Como se habrá podido ver en mayor o menor medida, la autobiografía puede ser definida desde diversos enfoques. Me interesa, particularmente, el que tiende a concebirla como un texto en el cual su autor se desdobla en dos «yoes», uno público y otro privado, en busca de fusionarlos.

Agrego que enunciar la palabra «yo» es un fenómeno psicológico, gramatical y sintáctico complejo. Y resulta aún más complejo cuando se dice «yo» en un texto literario. Así, la autofiguración, llevada a cabo a partir de la escritura, implica ficcionalización. Por tal motivo, se puede hablar de verosimilitud y no de veracidad, como ya he dicho.
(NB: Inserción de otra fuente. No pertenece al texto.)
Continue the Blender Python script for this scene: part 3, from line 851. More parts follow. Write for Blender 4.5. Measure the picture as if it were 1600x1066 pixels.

Ahora bien, la figura contenida en el relato autobiográfico parece responder a una necesidad de representación de un Yo-«personaje», escindido del Yo que narra en un proceso de objetivación. Ambos «Yoes» estarían marcados por pautas ideológicas saturadas de intencionalidad individual dentro de un gesto de afirmación social ante un campo cultural determinado. Este Yo doble pudo afirmarse de ese modo solo a partir de una condición de posibilidad, centrada en la importancia de su individualidad como patrón de lectura subjetiva y moderna. Las A[utobiografías] serían por ello, en definitiva, el esfuerzo por imponer un Yo, nacido exclusivamente en el espacio de la escritura, haciendo de esa ausencia una presencia (José Amícola).

Esta manera de definir la autobiografía legitima la libertad para jugar consigo mismo que tiene el escritor, y la libertad que tiene el lector para cuestionar la pertinencia y verdad de lo referido.